REQUEST -> Find every line with the word "script" and give their count, nothing else.

Collected data ->
--- start ---
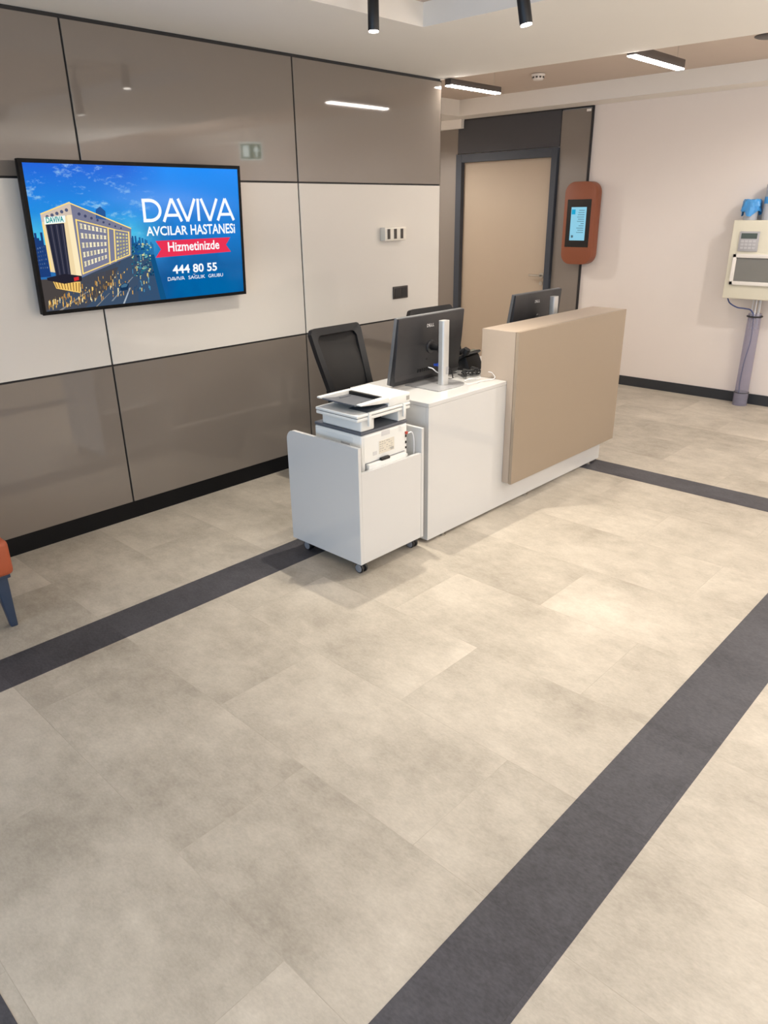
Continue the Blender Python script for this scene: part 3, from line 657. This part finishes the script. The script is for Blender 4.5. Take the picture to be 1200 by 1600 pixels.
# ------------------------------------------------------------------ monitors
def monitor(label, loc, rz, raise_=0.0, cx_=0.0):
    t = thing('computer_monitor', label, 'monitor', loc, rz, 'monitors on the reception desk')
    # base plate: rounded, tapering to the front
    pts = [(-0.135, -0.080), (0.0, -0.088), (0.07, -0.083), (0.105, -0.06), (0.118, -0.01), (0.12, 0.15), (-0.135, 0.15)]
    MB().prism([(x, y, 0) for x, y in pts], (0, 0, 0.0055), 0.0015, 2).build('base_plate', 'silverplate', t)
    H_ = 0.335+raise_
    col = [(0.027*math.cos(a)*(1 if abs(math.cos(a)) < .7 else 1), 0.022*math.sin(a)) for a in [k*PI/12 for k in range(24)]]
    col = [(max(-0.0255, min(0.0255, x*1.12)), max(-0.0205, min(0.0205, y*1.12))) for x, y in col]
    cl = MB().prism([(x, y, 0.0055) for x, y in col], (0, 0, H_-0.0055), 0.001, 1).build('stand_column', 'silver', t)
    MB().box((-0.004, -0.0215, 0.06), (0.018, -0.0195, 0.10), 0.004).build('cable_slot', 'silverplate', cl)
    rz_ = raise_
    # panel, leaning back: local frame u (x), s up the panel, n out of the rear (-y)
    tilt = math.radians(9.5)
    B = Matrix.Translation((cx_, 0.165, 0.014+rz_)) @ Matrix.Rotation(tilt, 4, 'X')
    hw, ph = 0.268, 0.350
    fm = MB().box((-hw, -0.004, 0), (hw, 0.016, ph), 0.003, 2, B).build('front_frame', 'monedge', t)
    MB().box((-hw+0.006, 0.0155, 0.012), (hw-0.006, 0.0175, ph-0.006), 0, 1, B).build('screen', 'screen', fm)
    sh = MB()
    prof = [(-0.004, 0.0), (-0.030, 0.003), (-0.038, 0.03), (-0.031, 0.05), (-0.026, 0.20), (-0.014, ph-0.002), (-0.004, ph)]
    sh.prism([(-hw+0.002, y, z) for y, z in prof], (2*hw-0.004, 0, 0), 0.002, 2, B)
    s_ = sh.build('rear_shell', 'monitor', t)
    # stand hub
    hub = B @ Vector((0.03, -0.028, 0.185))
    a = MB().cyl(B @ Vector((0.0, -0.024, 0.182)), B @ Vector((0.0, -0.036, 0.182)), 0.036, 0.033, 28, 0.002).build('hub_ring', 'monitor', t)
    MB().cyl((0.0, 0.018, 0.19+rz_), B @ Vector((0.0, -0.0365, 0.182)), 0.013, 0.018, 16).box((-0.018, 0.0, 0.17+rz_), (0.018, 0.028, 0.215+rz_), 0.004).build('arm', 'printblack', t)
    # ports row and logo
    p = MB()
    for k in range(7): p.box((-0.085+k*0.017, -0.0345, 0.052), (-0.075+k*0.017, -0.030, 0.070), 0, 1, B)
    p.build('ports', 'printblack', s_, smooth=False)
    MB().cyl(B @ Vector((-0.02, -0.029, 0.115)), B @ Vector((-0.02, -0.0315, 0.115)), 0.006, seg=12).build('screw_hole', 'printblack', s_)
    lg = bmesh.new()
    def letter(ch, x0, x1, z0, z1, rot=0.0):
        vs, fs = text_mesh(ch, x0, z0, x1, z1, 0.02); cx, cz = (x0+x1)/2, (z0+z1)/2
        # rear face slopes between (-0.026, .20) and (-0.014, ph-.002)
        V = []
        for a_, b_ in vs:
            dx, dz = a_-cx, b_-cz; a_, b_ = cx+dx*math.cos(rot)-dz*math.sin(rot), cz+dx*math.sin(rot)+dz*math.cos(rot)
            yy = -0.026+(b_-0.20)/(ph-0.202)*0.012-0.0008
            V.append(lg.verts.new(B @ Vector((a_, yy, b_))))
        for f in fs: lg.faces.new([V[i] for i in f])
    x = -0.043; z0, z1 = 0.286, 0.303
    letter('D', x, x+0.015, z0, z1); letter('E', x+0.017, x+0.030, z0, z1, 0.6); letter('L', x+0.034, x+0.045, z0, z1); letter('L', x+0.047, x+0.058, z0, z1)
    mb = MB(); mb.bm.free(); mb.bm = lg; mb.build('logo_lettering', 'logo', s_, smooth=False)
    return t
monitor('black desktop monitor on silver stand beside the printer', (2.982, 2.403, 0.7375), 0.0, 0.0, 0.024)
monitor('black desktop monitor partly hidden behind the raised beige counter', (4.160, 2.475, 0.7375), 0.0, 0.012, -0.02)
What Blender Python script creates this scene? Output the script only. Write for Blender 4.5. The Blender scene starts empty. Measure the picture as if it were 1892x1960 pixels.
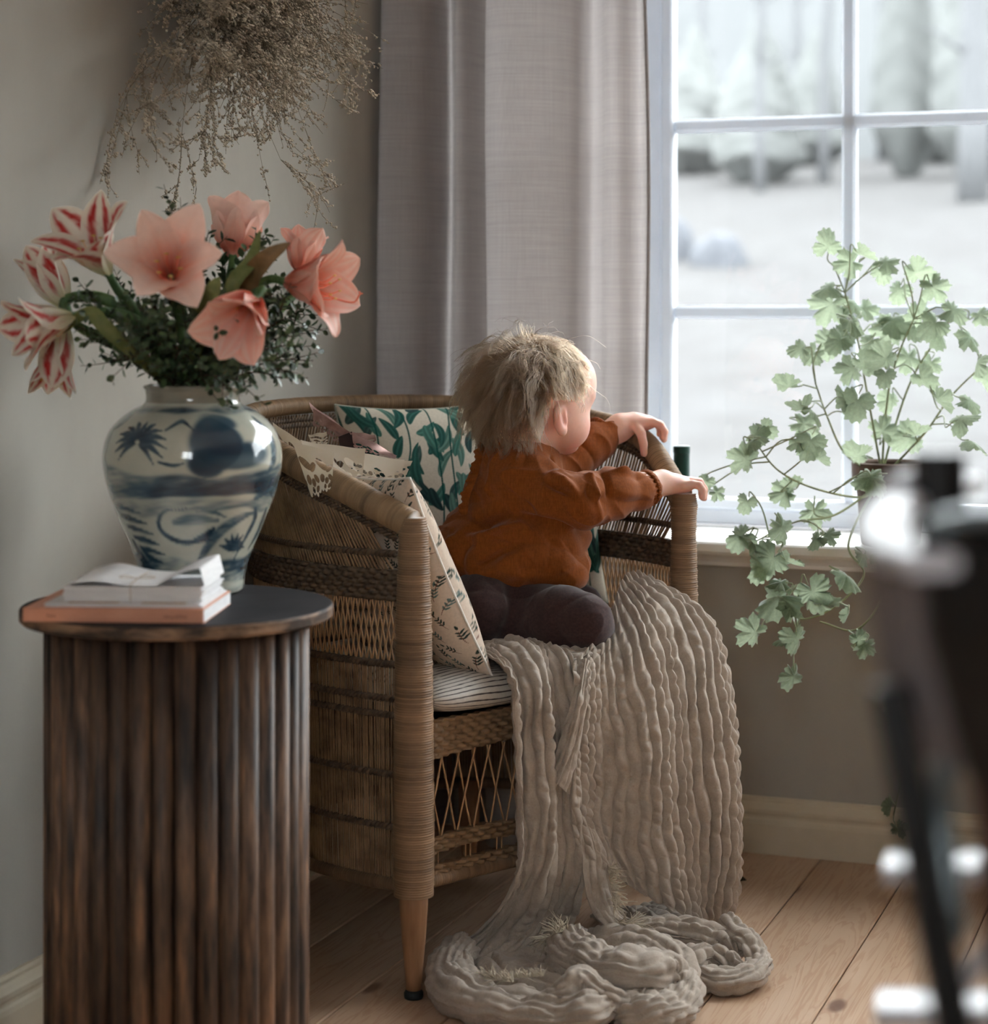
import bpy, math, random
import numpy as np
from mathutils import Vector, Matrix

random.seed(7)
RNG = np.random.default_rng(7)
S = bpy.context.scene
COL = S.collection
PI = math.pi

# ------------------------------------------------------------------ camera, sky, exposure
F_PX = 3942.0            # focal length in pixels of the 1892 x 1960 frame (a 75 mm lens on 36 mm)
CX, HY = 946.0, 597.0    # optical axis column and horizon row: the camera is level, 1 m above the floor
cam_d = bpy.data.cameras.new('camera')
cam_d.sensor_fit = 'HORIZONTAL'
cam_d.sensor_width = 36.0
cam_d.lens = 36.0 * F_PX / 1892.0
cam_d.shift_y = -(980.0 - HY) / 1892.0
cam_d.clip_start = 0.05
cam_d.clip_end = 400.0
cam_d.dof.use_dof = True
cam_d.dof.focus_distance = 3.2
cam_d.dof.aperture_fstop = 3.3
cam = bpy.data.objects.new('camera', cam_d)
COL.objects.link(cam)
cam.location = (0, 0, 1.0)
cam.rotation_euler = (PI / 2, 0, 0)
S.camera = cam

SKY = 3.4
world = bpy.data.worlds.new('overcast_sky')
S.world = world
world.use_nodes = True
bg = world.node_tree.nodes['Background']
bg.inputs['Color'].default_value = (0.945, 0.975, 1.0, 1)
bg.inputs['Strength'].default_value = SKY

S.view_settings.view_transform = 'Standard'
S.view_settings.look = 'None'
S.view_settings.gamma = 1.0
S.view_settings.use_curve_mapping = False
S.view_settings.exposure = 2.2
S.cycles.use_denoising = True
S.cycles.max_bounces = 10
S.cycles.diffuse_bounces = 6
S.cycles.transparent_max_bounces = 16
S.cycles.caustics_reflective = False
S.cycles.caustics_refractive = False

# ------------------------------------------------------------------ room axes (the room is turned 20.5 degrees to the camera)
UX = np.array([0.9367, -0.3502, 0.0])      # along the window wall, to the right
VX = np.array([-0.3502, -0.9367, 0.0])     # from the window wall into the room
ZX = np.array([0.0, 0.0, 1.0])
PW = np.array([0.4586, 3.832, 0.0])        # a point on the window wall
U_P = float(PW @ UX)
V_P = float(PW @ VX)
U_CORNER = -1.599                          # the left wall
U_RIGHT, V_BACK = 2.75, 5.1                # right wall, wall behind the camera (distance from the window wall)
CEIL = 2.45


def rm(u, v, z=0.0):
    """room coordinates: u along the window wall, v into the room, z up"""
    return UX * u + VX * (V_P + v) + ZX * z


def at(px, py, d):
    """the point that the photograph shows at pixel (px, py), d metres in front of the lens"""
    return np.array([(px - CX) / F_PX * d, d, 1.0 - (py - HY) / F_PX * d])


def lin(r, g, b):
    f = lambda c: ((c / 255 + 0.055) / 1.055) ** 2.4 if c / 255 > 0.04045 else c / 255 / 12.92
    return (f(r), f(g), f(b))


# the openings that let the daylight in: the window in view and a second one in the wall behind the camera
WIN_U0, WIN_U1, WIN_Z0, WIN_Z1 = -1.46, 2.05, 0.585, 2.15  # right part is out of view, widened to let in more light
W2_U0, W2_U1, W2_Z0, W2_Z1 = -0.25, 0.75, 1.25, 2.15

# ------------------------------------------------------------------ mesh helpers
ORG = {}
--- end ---
TASK RESPONSE -> 2